Ci fu chi propose emendamenti, tra questi l'on. Andreotti, che proponeva di scrivere "Tutti i cittadini". Si sollevò un dibattito molto ampio ed articolato, che indusse l'onorevole a ritirare l'emendamento. Ne ricordiamo solo alcuni interventi che furono determinanti per la chiarificazione del concetto. L' on. Ghidini, che era anche un giurista, fu molto preciso: «Credo che il diritto di esprimere liberamente il proprio pensiero, attraverso ogni forma, non appartenga solo al cittadino in quanto facente parte dello Stato italiano, ma appartenga alla personalità umana. E questo diritto io lo riconosco a tutti: stranieri o cittadini che siano. Se invece con questa sostituzione si mira a creare una misura di carattere protezionistico nei riguardi dell'industria editoriale, le opportune misure potranno essere prese in altra sede».

A buon intenditor, poche parole.

Un solo divieto è espresso all'interno dell'art. 21 e lo si riscontra nell'ultimo comma: «Sono vietate le pubblicazioni a stampa, gli spettacoli e le altre manifestazioni contrarie al buon costume. La legge stabilisce provvedimenti adeguati a prevenire e reprimere la violazione».

La formula «contrarie al buon costume» equivale a «tutela della pubblica moralità e in vista della protezione della gioventù», concetto espresso dalla Prima Sottocommissione.

L'on. Moro: «Noi crediamo che almeno per le pubblicazioni oscene, almeno per gli spettacoli e per le altre manifestazioni che urtino contro il buon costume, sia ammessa non solo una severa repressione, ma anche una prevenzione adeguata e immediata... L'immediatezza è in questi casi indispensabile. Si tratta di evitare che il veleno corrosivo che si trova nella stampa pornografica e nelle altre manifestazioni contrarie al buon costume possa dilagare».

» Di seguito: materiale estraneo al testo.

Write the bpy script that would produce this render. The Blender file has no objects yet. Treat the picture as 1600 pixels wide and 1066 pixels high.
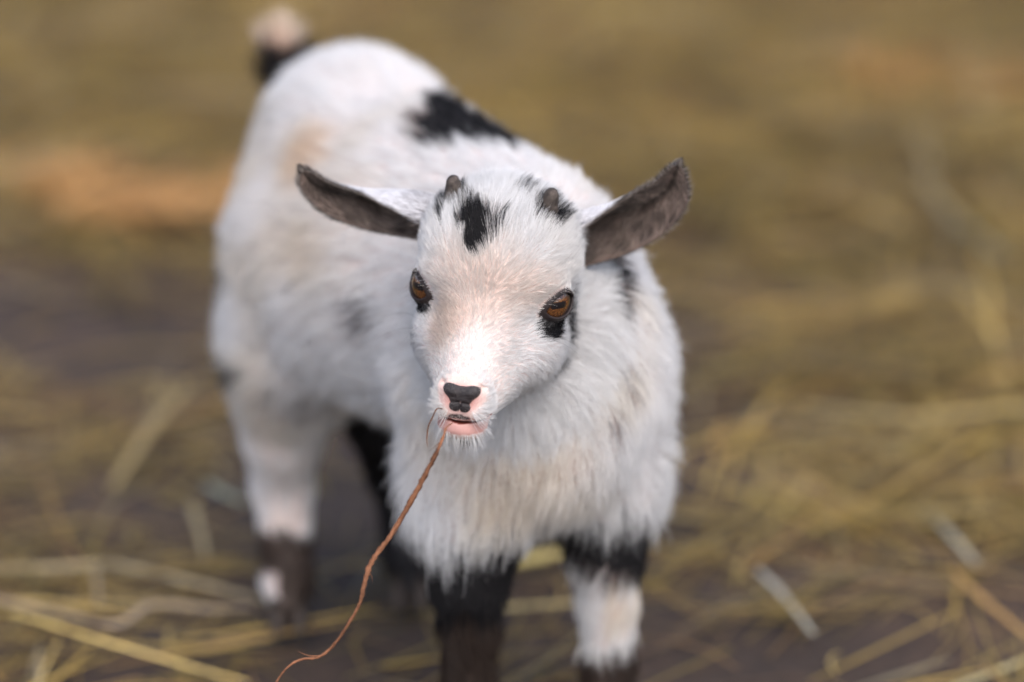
import bpy, math
import numpy as np
from mathutils import Matrix, Vector

# ------------------------------------------------------------------ camera, sky, sun, exposure
scene = bpy.context.scene
COL = scene.collection
CM = 0.01

PITCH = math.radians(20.0)
cam_data = bpy.data.cameras.new("camera")
cam = bpy.data.objects.new("camera", cam_data)
COL.objects.link(cam)
cam.location = (0.0118, -1.5109, 0.7940)
cam.rotation_euler = (math.pi / 2 - PITCH, 0, 0)
cam_data.sensor_width = 36.0
cam_data.lens = 122.4
cam_data.clip_start = 0.05
cam_data.clip_end = 500.0
cam_data.dof.use_dof = True
cam_data.dof.focus_distance = 1.575
cam_data.dof.aperture_fstop = 2.6
scene.camera = cam

SUN_EL, SUN_AZ = math.radians(54.0), math.radians(165.0)   # azimuth measured clockwise from +Y
world = bpy.data.worlds.new("World")
scene.world = world
world.use_nodes = True
wn = world.node_tree
sky = wn.nodes.new("ShaderNodeTexSky")
sky.sky_type = "NISHITA"
sky.sun_disc = False
sky.sun_elevation = SUN_EL
sky.sun_rotation = SUN_AZ
sky.air_density = 0.8
sky.dust_density = 4.0
sky.ozone_density = 1.0
wn.nodes["Background"].inputs["Strength"].default_value = 0.15
wn.links.new(sky.outputs[0], wn.nodes["Background"].inputs["Color"])

sun_data = bpy.data.lights.new("sun", "SUN")
sun_data.energy = 1.15
sun_data.angle = math.radians(75.0)
sun_data.color = (1.0, 0.985, 0.97)
sun = bpy.data.objects.new("sun", sun_data)
COL.objects.link(sun)
sdir = Vector((math.sin(SUN_AZ) * math.cos(SUN_EL), math.cos(SUN_AZ) * math.cos(SUN_EL), math.sin(SUN_EL)))
sun.rotation_euler = sdir.to_track_quat("Z", "Y").to_euler()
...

Ricordiamo che l'on. Moro era talmente coerente con le idee che manifestava, da restare in giacca e cravatta anche quando andava al mare con la figlia, in una giornata di sole, per rispetto al ruolo, carica che rivestiva.

Altri tempi, si penserà! Anche perché oggi ci si domanda se esiste ancora una moralità pubblica, o questa si si risveglia solo in relazione alla pedopornografia? Come è stato possibile il mercimonio del corpo femminile nel campo pubblicitario?, sempre per fare un esempio. Sappiamo tutti che non sempre si è trattato di arte, ma di pubblicità sessista che, se è vero che non offende la "moralità maschile", offendono sicuramente la moralità femminile, che molto probabilmente non si ritiene pubblica.

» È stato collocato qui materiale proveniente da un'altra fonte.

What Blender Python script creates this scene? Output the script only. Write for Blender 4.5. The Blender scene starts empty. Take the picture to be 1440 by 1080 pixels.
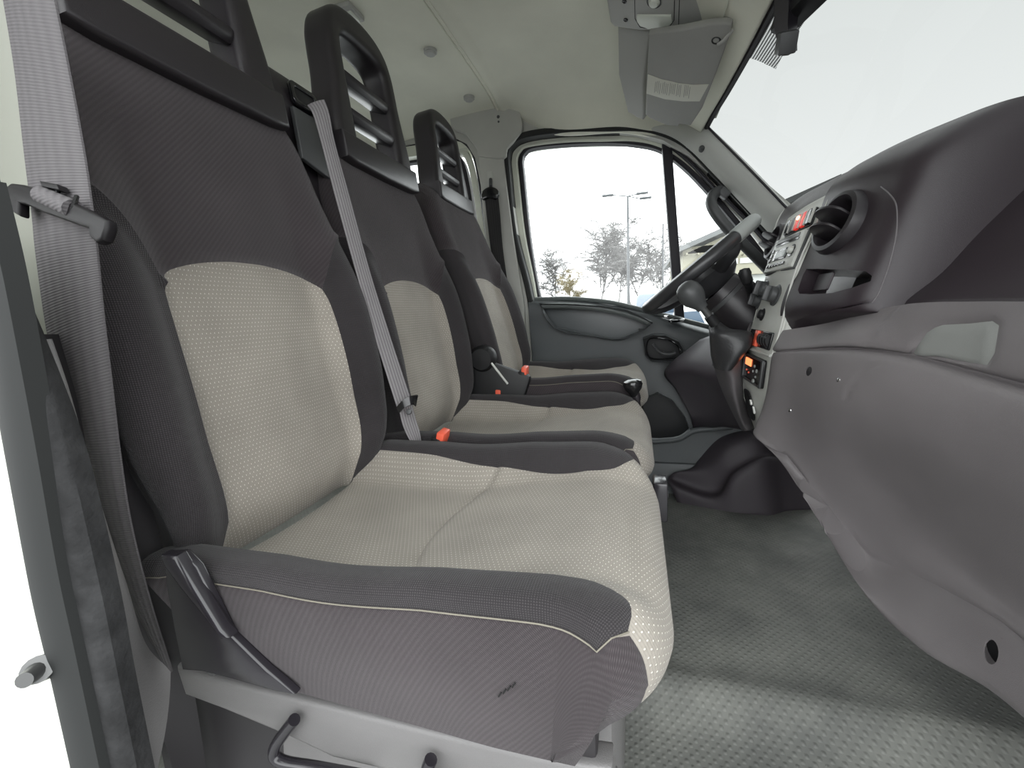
import bpy, bmesh, math, random
import numpy as np
from mathutils import Vector, Matrix
from mathutils.geometry import delaunay_2d_cdt
random.seed(4); rng = np.random.RandomState(7)
SC = bpy.context.scene
COL = SC.collection
# ------------------------------------------------------------------ camera
FPX = 620.0
CAM = np.array([0.0, 0.0, 0.72])
def _basis():
    y = np.array([895 - 720, 430 - 540, FPX]); y = y / np.linalg.norm(y)
    r = math.radians(3.0)
    h = np.array([math.cos(r), -math.sin(r), 0])
    n = np.cross(h, y); n /= np.linalg.norm(n)
    if n[1] > 0: n = -n
    return np.array([np.cross(y, n), y, n]).T
R = _basis()                      # image axes (right, down, forward) from world
cam_d = bpy.data.cameras.new('camera'); cam = bpy.data.objects.new('camera', cam_d); COL.objects.link(cam)
M3 = Matrix([[float(R[0][i]), float(-R[1][i]), float(-R[2][i])] for i in range(3)])
cam.matrix_world = Matrix.Translation(Vector(CAM)) @ M3.to_4x4()
cam_d.sensor_fit = 'HORIZONTAL'; cam_d.sensor_width = 36; cam_d.lens = 36 * FPX / 1440
cam_d.clip_start = 0.02; cam_d.clip_end = 400
SC.camera = cam
# ------------------------------------------------------------------ light
W = bpy.data.worlds.new('overcast_sky'); SC.world = W; W.use_nodes = True
wn = W.node_tree.nodes; wl = W.node_tree.links
bg = wn['Background']
tc = wn.new('ShaderNodeTexCoord'); sep = wn.new('ShaderNodeSeparateXYZ'); ramp = wn.new('ShaderNodeValToRGB')
wl.new(tc.outputs['Generated'], sep.inputs[0]); wl.new(sep.outputs['Z'], ramp.inputs[0])
ramp.color_ramp.elements[0].position = 0.0; ramp.color_ramp.elements[0].color = (.55, .56, .56, 1)
ramp.color_ramp.elements[1].position = 0.04; ramp.color_ramp.elements[1].color = (.97, .99, 1.0, 1)
_e = ramp.color_ramp.elements.new(.45); _e.color = (.76, .79, .79, 1)
wl.new(ramp.outputs[0], bg.inputs[0]); bg.inputs[1].default_value = 2.2
SC.view_settings.view_transform = 'Standard'; SC.view_settings.look = 'None'
SC.view_settings.gamma = 1; SC.view_settings.use_curve_mapping = False
SC.view_settings.exposure = 1.25
SC.cycles.max_bounces = 10; SC.cycles.transparent_max_bounces = 16
# ------------------------------------------------------------------ helpers
def ray(px, py): return R.T @ np.array([px - 720, py - 540, FPX])
def at(px, py, Y, ax=1):
    d = ray(px, py); t = (Y - CAM[ax]) / d[ax]; return CAM + t * d
def AX(px, py, X): return at(px, py, X, 0)
def AZ(px, py, Z): return at(px, py, Z, 2)
ORG = {}
def tag(o, label=None, cat=None, group=None, kind=None):
    if label: o['label'] = label
    if cat: o['category'] = cat
    if group: o['group'] = group
    if kind: o['kind'] = kind
    return o
def thing(name, label, cat, loc, group=None):
    o = bpy.data.objects.new(name, None); COL.objects.link(o); o.location = loc; o.empty_display_size = .02
    ORG[o.name] = np.array(loc, float); return tag(o, label, cat, group)
def mk(name, V, F, m, parent=None, smooth=True, uv=None, kind=None, label=None):
    V = np.asarray(V, float)
    org = ORG[parent.name] if parent is not None else V.mean(0)
    me = bpy.data.meshes.new(name); me.from_pydata([tuple(v) for v in (V - org)], [], [tuple(int(i) for i in f) for f in F])
    if isinstance(m, (list, tuple)):
        for q in m: me.materials.append(q)
    elif m: me.materials.append(m)
    if smooth: me.polygons.foreach_set('use_smooth', [True] * len(me.polygons))
    if uv is not None:
        ul = me.uv_layers.new(name='UVMap'); uv = np.asarray(uv)
        li = np.zeros(len(me.loops), int); me.loops.foreach_get('vertex_index', li)
        ul.data.foreach_set('uv', uv[li].ravel())
    me.update()
    o = bpy.data.objects.new(name, me); COL.objects.link(o)
    if parent is not None: o.parent = parent
    else: o.location = org
    ORG[o.name] = org
    if kind: o['kind'] = kind
    if label: o['label'] = label
    return o
def sharp(o, ang=40):
    o.data.update()
    try: o.data.set_sharp_from_angle(angle=math.radians(ang))
    except Exception: pass
    return o
class MB:
    def __init__(s): s.V = []; s.F = []; s.U = []
    def add(s, V, F, U=None):
        n = len(s.V); s.V += [tuple(v) for v in V]; s.F += [tuple(i + n for i in f) for f in F]
        s.U += [tuple(u) for u in U] if U is not None else [(v[0] + v[1], v[2]) for v in V]
        return s
    def box(s, c, h, rot=None, bev=0.0):
        bm = bmesh.new(); bmesh.ops.create_cube(bm, size=2)
        for v in bm.verts: v.co = Vector((v.co.x * h[0], v.co.y * h[1], v.co.z * h[2]))
        if bev > 0: bmesh.ops.bevel(bm, geom=list(bm.edges), offset=bev, segments=2, profile=.5, affect='EDGES')
        Rm = rot if rot is not None else Matrix.Identity(3)
        bm.verts.index_update()
        s.add([np.array(Rm @ v.co) + np.array(c) for v in bm.verts], [[v.index for v in f.verts] for f in bm.faces]); bm.free(); return s
    def lathe(s, c, axis, prof, n=24, squash=1.0):
        z = Vector(axis).normalized(); x = z.orthogonal().normalized(); y = z.cross(x)
        V = []; F = []; k = len(prof)
        for i in range(n):
            a = 2 * math.pi * i / n
            for (r, h) in prof: V.append(np.array(c) + np.array(x) * r * math.cos(a) + np.array(y) * r * squash * math.sin(a) + np.array(z) * h)
        for i in range(n):
            j = (i + 1) % n
            for q in range(k - 1): F.append((i * k + q, j * k + q, j * k + q + 1, i * k + q + 1))
        return s.add(V, F)
    def tube(s, P, r, n=10, cap=True, flat=None):
        P = [np.array(p, float) for p in P]; m = len(P); rr = r if hasattr(r, '__len__') else [r] * m
        V = []; F = []; up = None
        for i in range(m):
            t = P[min(i + 1, m - 1)] - P[max(i - 1, 0)]; t = t / (np.linalg.norm(t) + 1e-12)
            if up is None:
                a = np.array([0, 0, 1.0]) if abs(t[2]) < .9 else np.array([1.0, 0, 0]); up = a
            u = up - t * np.dot(up, t); u /= np.linalg.norm(u) + 1e-12; up = u; w = np.cross(t, u)
            for k in range(n):
                a = 2 * math.pi * k / n
                V.append(P[i] + rr[i] * (math.cos(a) * u + math.sin(a) * w * (flat or 1)))
        for i in range(m - 1):
            for k in range(n): F.append((i * n + k, i * n + (k + 1) % n, (i + 1) * n + (k + 1) % n, (i + 1) * n + k))
        if cap: F.append(tuple(range(n))[::-1]); F.append(tuple((m - 1) * n + k for k in range(n)))
        return s.add(V, F)
    def build(s, name, m, parent=None, smooth=True, kind=None, label=None, ang=40):
        o = mk(name, s.V, s.F, m, parent, smooth, s.U, kind, label)
        return sharp(o, ang)
def smoothpath(P, n=8, closed=False):
    P = [np.array(p, float) for p in P]; m = len(P); out = []
    rngi = range(m if closed else m - 1)
    for i in rngi:
        p1, p2 = P[i], P[(i + 1) % m]
        p0 = P[(i - 1) % m] if (closed or i > 0) else 2 * p1 - p2
        p3 = P[(i + 2) % m] if (closed or i + 2 < m) else 2 * p2 - p1
        for k in range(n):
            t = k / n
            out.append(.5 * ((2 * p1) + (-p0 + p2) * t + (2 * p0 - 5 * p1 + 4 * p2 - p3) * t * t + (-p0 + 3 * p1 - 3 * p2 + p3) * t ** 3))
    if not closed: out.append(P[-1])
    return out
def cr(ctrl, t):
    """Catmull-Rom along axis 0 of ctrl at parameters t (array, 0..n-1)"""
    ctrl = np.asarray(ctrl, float); n = len(ctrl); t = np.clip(t, 0, n - 1 - 1e-9); i = t.astype(int); f = (t - i)
    g = lambda k: np.where((k < 0)[..., None], 2 * ctrl[0] - ctrl[1], np.where((k > n - 1)[..., None], 2 * ctrl[-1] - ctrl[-2], ctrl[np.clip(k, 0, n - 1)]))
    p0, p1, p2, p3 = g(i - 1), g(i), g(i + 1), g(i + 2); f = f[..., None]
    return .5 * (2 * p1 + (-p0 + p2) * f + (2 * p0 - 5 * p1 + 4 * p2 - p3) * f * f + (-p0 + 3 * p1 - 3 * p2 + p3) * f ** 3)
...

Infine, una considerazione relative a tutte quelle forze eversive e reazionarie che stanno invadendo la rete, anche attraverso sedicenti giornali online privi di responsabili e di nomi, e che purtroppo si stanno riversando anche sul territorio. È vero che esiste la libertà di espressione, ma queste comunità nostalgiche non hanno diritto a manifestare sempre per legge. Come ricorda egregiamente la senatrice Liliana Segre, «essere antifascista non è un'opinione, ma una legge dello Stato», mentre essere nostalgici di fascismo e nazismo è contro legge, dalla Costituzione, che ha lo scheletro antifascista, alle leggi specifiche che disciplinano questo settore.